しっかりとした知識を持ち合わせていたので、「鬼畜米英に捕えられたら女子は強姦され殺される」「友軍の足手まといにならないように自決しなさい」といった誤った教育を祖母はしていなかった。世界情勢もかなり把握していたようである。
思えば、最後まで背筋を伸ばして、決して嘘をつかず、決して信念を曲げない、真面目すぎるほど真面目な祖母であり、教師であった。
祖母が小学校に勤め始めるのが、ちょうど昭和が始まった時。そして、学校教員を退職するのが、沖縄が日本に復帰した頃である。決して管理職には就こうとせず、最後の数年は、当時「なかよし学級」と呼ばれる、特別支援学級の担任をしていた。
そんな祖母は、戦後や日本復帰後の沖縄をどのように感じていたのだろうか。残念なことに、私が学生の頃から何度聞いても話はしてくれなかった。今思えば、その「何も語らない」ということに、祖母の思いが込められていたのではないだろうか。

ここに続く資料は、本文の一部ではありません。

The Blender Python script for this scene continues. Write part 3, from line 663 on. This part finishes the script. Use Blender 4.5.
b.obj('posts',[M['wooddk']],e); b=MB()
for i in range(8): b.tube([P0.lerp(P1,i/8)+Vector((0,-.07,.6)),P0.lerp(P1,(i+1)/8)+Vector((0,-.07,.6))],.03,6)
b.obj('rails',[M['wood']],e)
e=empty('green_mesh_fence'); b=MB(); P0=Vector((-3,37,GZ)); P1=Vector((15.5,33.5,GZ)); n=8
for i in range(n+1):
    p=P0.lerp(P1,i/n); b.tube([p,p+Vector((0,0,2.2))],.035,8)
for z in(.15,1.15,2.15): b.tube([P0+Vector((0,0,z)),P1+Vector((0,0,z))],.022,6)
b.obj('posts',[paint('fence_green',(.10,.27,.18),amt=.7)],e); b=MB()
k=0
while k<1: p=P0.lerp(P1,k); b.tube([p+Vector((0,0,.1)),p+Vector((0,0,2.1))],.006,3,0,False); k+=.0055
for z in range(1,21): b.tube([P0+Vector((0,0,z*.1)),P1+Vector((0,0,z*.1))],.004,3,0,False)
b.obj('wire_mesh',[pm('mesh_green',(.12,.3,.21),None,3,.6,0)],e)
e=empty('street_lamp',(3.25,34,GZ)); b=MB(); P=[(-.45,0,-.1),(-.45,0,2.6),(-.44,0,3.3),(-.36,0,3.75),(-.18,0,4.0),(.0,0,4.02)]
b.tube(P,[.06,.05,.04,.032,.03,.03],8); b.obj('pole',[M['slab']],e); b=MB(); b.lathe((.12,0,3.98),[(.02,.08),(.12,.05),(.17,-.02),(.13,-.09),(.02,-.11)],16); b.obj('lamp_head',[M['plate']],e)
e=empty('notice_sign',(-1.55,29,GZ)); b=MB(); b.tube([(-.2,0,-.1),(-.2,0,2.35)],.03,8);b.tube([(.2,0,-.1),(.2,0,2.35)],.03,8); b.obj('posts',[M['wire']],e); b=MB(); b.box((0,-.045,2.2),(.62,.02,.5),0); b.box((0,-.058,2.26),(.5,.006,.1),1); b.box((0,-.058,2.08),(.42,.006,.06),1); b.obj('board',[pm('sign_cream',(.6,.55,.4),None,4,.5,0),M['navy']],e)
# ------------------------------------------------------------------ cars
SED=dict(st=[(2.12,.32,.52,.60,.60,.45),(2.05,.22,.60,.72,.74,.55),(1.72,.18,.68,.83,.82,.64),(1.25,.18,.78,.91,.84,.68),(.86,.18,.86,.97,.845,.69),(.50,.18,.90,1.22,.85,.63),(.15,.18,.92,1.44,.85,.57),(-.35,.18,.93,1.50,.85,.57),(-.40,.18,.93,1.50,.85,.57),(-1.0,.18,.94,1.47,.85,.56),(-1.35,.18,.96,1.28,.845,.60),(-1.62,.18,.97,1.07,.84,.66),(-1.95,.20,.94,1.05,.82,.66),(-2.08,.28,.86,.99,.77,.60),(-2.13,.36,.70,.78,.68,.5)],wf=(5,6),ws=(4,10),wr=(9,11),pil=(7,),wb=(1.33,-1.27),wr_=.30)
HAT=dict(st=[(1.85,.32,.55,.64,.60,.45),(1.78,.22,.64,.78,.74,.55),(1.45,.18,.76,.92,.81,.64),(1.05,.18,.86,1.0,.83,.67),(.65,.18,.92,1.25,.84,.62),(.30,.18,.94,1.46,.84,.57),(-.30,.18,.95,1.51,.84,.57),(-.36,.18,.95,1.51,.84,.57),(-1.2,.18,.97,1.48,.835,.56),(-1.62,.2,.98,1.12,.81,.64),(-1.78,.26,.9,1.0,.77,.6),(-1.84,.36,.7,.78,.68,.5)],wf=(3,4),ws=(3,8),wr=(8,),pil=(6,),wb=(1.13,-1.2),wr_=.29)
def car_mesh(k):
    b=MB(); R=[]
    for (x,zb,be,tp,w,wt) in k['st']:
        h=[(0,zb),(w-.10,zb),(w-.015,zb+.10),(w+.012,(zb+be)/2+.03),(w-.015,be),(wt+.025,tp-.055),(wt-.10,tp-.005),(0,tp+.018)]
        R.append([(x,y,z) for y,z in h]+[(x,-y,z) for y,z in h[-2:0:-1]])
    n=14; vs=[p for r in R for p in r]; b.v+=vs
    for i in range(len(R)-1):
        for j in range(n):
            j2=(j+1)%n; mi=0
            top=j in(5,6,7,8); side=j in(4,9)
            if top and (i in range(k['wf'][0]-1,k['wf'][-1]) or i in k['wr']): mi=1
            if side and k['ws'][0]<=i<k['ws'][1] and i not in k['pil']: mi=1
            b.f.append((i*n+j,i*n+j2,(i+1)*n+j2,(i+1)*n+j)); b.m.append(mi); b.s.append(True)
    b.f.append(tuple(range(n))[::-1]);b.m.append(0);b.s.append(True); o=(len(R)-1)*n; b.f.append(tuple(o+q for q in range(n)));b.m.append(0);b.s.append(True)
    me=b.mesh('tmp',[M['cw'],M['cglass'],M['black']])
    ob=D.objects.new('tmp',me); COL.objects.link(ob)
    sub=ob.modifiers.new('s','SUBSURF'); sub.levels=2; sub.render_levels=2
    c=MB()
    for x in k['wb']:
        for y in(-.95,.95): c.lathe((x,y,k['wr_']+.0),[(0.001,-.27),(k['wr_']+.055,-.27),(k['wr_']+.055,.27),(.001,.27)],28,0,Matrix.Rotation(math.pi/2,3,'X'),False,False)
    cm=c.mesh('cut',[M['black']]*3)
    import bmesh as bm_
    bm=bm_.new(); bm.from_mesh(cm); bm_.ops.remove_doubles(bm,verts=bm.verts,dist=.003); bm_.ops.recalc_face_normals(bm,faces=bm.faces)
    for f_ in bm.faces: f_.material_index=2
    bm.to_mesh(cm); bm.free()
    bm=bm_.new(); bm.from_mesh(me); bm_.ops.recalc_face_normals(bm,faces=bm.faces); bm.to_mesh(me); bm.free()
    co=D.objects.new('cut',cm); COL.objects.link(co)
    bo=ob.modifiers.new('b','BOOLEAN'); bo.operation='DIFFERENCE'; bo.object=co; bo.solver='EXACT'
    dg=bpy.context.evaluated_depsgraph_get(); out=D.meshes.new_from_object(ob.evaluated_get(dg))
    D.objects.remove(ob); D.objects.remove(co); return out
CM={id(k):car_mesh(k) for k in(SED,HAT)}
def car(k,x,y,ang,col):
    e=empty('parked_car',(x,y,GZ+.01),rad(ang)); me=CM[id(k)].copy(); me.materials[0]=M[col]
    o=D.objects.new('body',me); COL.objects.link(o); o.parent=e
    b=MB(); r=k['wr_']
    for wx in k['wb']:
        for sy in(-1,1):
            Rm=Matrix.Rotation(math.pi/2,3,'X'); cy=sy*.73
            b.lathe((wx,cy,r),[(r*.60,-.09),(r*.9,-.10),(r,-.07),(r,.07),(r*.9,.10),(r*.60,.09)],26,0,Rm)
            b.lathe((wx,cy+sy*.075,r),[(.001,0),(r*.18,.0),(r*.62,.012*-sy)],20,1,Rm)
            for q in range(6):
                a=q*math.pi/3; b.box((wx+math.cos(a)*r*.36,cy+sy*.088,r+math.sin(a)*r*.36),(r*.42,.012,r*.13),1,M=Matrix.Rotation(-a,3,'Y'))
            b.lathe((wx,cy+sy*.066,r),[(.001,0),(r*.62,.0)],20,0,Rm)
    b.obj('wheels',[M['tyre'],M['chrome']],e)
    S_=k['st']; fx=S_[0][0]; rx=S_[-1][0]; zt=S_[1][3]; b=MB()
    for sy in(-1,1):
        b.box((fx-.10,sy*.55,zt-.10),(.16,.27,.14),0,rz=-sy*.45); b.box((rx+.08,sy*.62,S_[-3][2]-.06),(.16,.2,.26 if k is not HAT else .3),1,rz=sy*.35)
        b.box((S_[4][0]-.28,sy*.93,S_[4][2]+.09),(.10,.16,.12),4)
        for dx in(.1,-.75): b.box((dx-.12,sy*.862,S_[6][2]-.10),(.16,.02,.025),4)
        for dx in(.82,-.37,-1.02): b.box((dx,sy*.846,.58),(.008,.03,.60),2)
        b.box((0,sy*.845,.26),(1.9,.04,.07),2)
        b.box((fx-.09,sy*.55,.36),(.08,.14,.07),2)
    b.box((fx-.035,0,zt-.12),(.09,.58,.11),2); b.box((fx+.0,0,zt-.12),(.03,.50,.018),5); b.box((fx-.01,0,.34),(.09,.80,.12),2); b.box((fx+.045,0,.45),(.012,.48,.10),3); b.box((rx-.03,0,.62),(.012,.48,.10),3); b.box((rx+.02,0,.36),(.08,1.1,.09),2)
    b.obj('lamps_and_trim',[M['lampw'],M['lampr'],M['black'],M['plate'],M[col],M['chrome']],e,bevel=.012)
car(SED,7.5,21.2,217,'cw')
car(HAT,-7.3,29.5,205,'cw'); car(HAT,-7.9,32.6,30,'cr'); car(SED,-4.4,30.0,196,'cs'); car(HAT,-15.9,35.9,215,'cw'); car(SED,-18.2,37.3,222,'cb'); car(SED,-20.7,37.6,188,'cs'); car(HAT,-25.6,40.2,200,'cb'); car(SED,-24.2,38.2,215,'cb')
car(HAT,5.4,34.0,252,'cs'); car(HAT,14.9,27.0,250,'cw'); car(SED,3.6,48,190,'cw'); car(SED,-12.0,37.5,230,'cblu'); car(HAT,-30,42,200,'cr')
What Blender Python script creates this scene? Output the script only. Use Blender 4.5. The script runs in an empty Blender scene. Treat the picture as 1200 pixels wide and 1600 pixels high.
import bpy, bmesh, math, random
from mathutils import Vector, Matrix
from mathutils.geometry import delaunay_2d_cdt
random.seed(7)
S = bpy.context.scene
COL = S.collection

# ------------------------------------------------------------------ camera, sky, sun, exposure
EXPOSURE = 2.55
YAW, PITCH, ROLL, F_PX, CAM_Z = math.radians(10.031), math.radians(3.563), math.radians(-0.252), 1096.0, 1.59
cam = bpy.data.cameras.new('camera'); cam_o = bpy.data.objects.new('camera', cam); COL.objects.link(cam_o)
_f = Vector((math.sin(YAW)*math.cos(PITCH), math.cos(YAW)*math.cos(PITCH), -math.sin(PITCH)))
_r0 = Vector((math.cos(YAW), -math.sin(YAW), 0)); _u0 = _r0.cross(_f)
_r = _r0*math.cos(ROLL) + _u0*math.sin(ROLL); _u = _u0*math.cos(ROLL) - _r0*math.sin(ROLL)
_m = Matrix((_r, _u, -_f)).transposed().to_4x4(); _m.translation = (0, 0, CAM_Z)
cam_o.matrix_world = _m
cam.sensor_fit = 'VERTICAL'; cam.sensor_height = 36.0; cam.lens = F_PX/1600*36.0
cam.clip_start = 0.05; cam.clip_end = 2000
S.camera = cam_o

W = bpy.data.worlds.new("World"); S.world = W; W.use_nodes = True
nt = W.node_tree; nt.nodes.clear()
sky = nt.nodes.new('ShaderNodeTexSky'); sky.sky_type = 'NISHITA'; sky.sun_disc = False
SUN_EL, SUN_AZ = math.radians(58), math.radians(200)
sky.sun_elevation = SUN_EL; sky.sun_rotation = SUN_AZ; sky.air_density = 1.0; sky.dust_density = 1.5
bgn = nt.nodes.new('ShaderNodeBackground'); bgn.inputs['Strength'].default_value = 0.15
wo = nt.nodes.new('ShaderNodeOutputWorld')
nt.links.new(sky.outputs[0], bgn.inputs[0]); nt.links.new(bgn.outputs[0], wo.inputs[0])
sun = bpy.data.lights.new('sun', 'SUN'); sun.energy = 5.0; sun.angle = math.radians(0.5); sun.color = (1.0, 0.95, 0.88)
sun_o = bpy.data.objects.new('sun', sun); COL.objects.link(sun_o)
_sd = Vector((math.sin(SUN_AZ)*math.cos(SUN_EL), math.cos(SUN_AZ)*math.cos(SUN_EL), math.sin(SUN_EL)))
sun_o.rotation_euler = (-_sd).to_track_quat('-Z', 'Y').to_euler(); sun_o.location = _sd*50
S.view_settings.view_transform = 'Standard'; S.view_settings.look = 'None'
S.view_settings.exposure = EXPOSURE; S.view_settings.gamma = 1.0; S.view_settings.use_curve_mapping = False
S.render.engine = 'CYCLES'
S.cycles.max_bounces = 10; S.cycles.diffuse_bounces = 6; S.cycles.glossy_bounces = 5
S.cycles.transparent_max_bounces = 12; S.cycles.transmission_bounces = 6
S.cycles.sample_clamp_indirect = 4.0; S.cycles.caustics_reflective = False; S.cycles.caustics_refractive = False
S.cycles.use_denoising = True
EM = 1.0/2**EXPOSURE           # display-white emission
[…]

しかし、戦争も知らなければ、戦後の混乱も飢えも知らないどころか、生まれた時には米軍基地のフェンスが目の前にあり、ハンバーガーやコーラをたらふく食べた「アメリカ世」に生まれ、戦後高度経済成長期に育った私たちの世代には、その沈黙から何かを察することは困難だ。
東京から夜の便で沖縄に帰ってくる時、眼下に見える沖縄本島は、家やビルの電気や街灯や車のヘッドライトで光に満ちている。中南部ほどではないけれども、北部やんばる地域も海岸線沿いはかなり明るい。
電気も水道もガスもなく、痩せ細った芋を主食としていた、貧しい戦前の沖縄やんばるに生まれ育った誰が、今の、沖縄のこの豊かさを想像することができただろうか。
豊かさの真っただ中にいる私たちは、今を一生懸命に生きていると言えるのか。祖父母が残してくれた豊かさを消費するだけで、次の世代に受け継ぐべき何かを築いてはいないのではないか。明治・大正・昭和・平成を生きた祖母に、そう問いかけられているような気がする。